Os automóveis são inviáveis tanto da perspectiva de gastos públicos, porque os custos sociais são muito grandes, quanto da perspectiva individual. Uma parcela grande da população brasileira, que está nas classes D e E, não tem condição de comprar e manter um carro. Essa população vai ser sempre refém do transporte coletivo. No entanto, é a mais prejudicada pelo excesso de carros, que geram congestionamentos, acidentes e poluição do ar"
Haverá benefícios para a indústria brasileira?
O País sofre com o fenômeno de desindustrialização, mas a avaliação é de que incentivar as fábricas de veículos populares não é um caminho para solucionar esse problema, conforme o professor da Faculdade de Economia, Administração, Contabilidade e Atuária (FEA) da USP, Paulo Feldmann.
“Um programa de carro popular vai favorecer as montadoras de automóveis, setor o qual não há empresas brasileiras. Portanto, não atende às principais necessidades da indústria no Brasil”, destaca.
Feldmann acrescenta que o Brasil tem potencial para fabricação materiais ligados às energias renováveis, incluindo painéis solares e pás eólicas.

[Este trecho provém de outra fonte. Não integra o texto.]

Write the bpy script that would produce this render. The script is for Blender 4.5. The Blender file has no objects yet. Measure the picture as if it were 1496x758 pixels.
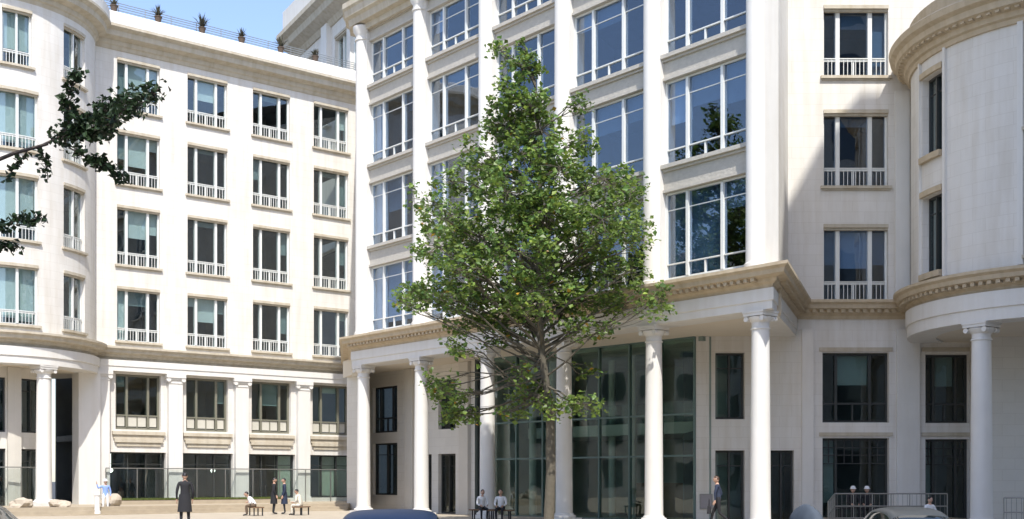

Somos um País muito rico nesse aspecto, mas não produzimos nossos equipamentos. No Ceará, há fábricas que fazem, mas são poucas. A maioria dos itens é importada. Não era o caso de beneficiar a nossa indústria do futuro?"
“Há 30 anos, éramos grande potências no setor de calçados e brinquedos, hoje somos marginais nessas áreas. Uma política industrial inteligente deveria favorecer os segmentos ligados a energias renováveis e não montadoras, que são poderosas”, enfatiza.
Carros elétricos
Já a Federação das Indústrias do Ceará (Fiec) disse, em nota, “encarar esse programa de retomada do incentivo ao carro popular como uma oportunidade para o desenvolvimento sustentável brasileiro”.
“Temos que inserir nessa questão os carros elétricos, buscar novas tecnologias. Nós já temos no mundo carros movidos a hidrogênio, precisamos ter um aço verde que será produzido na Companhia Siderúrgica do Pecém", afirmou.
A entidade acredita que o ideal seria atrelar o estímulo ao uso do automóvel popular às novas técnicas de combustível, focando em veículos elétricos e movidos a hidrogênio. Desta forma, os carros incentivados usariam um “método de produção mais sustentável”.
Procurada, a Associação Nacional dos Fabricantes de Veículos Automotores (Anfavea) disse que só se pronunciará após a divulgação das medidas. Já o Ministério do Desenvolvimento, Indústria, Comércio e Serviços (MDIC) não respondeu aos questionamentos até a publicação desta matéria.